馬と鹿と野と郎

「世人は欺かれることを欲す」(ペトロニウス)

どういう人が憲兵になったのか。

 憲兵についての研究書は読んでないが、私が持っている本の中では、朝日新聞山形支局「ある憲兵の記録」がある。これは旧満州国の元関東軍憲兵だったT氏の話を、新聞記者がまとめたもので、憲兵特高警察に捕まった人の話は時々聞くけれども、「捕まえていた側」の証言は珍しい気がする。

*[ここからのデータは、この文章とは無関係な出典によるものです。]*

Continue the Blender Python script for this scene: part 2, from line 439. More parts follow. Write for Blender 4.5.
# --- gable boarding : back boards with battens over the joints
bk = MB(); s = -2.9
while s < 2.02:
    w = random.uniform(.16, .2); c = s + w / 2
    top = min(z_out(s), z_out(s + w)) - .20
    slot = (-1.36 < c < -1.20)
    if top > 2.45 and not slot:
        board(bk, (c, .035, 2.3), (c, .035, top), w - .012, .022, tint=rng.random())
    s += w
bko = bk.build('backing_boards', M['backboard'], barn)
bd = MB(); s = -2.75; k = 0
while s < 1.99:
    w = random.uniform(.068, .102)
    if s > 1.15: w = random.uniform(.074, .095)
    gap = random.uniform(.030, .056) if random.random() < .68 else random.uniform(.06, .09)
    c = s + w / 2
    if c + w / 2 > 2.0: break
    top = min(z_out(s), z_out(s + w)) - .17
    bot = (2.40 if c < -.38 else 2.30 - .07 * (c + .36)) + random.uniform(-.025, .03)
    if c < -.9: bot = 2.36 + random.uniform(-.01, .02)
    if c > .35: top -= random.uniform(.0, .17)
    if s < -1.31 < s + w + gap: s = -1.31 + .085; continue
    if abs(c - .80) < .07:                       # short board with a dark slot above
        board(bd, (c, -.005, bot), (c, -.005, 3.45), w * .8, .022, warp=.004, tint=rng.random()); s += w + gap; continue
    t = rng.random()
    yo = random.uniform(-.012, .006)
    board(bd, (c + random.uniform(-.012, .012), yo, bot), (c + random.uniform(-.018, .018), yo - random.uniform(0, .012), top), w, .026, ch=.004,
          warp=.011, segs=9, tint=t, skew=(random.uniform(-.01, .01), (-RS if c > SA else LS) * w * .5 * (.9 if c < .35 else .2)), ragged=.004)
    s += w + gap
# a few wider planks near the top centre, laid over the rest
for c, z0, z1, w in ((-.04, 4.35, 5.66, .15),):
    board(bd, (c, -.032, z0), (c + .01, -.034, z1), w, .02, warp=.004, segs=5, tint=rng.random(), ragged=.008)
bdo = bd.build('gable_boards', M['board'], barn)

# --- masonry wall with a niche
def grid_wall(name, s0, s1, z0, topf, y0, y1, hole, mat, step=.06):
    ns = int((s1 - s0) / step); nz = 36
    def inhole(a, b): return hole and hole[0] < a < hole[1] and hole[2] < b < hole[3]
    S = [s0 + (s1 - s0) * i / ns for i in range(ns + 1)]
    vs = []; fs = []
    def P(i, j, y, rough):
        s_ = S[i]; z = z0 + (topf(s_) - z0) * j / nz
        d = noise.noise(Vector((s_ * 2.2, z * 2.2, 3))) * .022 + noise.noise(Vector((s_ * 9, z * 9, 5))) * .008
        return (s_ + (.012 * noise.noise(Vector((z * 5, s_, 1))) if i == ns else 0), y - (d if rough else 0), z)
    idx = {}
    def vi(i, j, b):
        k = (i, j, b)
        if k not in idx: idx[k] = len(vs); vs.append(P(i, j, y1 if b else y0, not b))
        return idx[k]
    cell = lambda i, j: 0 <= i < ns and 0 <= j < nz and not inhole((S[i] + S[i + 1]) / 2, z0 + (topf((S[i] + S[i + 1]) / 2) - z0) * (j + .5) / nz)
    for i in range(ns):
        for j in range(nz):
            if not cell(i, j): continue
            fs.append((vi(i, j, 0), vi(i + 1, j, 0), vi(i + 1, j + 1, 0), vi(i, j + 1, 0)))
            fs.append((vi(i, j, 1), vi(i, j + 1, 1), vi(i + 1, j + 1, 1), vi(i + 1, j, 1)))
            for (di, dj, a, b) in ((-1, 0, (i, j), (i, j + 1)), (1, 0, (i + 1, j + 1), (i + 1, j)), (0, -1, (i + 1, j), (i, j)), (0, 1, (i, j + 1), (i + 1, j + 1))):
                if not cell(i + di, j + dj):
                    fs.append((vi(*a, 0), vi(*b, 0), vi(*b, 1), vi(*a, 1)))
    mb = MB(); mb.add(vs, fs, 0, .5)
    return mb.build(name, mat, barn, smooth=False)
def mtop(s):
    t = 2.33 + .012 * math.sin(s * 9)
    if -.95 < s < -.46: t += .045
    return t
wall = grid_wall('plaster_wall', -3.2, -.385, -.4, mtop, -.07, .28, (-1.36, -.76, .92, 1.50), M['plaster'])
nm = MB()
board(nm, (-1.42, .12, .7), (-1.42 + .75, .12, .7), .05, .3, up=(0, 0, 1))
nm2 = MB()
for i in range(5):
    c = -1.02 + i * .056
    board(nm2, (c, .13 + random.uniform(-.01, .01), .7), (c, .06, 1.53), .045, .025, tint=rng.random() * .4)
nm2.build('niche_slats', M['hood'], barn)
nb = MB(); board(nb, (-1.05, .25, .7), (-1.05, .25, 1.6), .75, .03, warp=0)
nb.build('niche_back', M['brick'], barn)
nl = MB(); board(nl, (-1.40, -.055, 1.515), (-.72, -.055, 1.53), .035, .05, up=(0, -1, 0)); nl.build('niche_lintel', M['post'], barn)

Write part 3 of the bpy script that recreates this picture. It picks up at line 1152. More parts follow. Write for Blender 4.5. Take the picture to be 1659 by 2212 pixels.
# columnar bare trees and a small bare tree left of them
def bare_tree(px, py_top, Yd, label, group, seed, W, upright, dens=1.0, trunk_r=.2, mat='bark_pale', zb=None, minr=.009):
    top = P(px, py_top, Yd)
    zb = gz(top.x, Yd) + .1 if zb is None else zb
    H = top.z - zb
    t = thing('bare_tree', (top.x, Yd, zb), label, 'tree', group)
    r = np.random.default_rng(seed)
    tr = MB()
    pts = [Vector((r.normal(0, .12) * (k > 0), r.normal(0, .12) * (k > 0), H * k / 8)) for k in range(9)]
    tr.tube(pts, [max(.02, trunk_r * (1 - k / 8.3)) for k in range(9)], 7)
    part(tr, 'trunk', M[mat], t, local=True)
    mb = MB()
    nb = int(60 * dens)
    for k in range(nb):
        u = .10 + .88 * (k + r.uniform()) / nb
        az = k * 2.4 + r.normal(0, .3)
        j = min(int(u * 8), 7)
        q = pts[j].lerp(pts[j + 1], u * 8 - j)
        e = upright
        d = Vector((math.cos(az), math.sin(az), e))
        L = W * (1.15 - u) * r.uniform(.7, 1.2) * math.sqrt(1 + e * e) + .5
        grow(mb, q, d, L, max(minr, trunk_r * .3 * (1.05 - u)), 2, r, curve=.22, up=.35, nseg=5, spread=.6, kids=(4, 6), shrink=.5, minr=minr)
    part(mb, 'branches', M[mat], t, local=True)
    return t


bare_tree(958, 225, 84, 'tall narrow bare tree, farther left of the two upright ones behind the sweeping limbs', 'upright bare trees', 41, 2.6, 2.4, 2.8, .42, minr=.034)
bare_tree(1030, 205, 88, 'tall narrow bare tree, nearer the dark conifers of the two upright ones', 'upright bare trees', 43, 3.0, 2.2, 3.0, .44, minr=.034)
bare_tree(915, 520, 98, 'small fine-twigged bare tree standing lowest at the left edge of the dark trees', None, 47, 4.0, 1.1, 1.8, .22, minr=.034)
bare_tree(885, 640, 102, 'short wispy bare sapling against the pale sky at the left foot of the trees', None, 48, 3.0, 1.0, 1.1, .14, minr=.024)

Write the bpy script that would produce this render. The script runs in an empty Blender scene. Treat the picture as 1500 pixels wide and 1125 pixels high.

 どういう人が憲兵になったのだろうか。憲兵の仕事が面白そうだとか、使命感に燃えるというよりも、「後方勤務だから戦場で命を落とす危険が少ない」という計算ではないか、とT氏は想像している(朝日文庫版、70~71ページ)。
 73~76ページには、憲兵の仕事について簡単な解説が載っている。81~87ページをはじめ、T氏自身も加担することになった拷問の描写は、迫真性に富む。

 (同書では元憲兵の本名が出てくるが、本多勝一氏が支持する見解のように、彼らは間違った軍国主義教育の犠牲者でもあるので、イニシャルにしておく。戦後、T氏は撫順戦犯管理所で認罪教育を受けていたので、「ああ、洗脳されたのか」という“例の反応”がありそうだ。
 旧日本軍の場合、戦後には元兵士でつくる戦友会などが地域の相互扶助組織として機能する一方、「戦場での加害行為を語ってはいけない」という同調圧力をかけ続けた。中国帰還者連絡会は、そういった圧力がない例外的な団体になったが、それらの証言をも否定すれば、そりゃあ「証拠はない。白」になるだろう。なんでも。)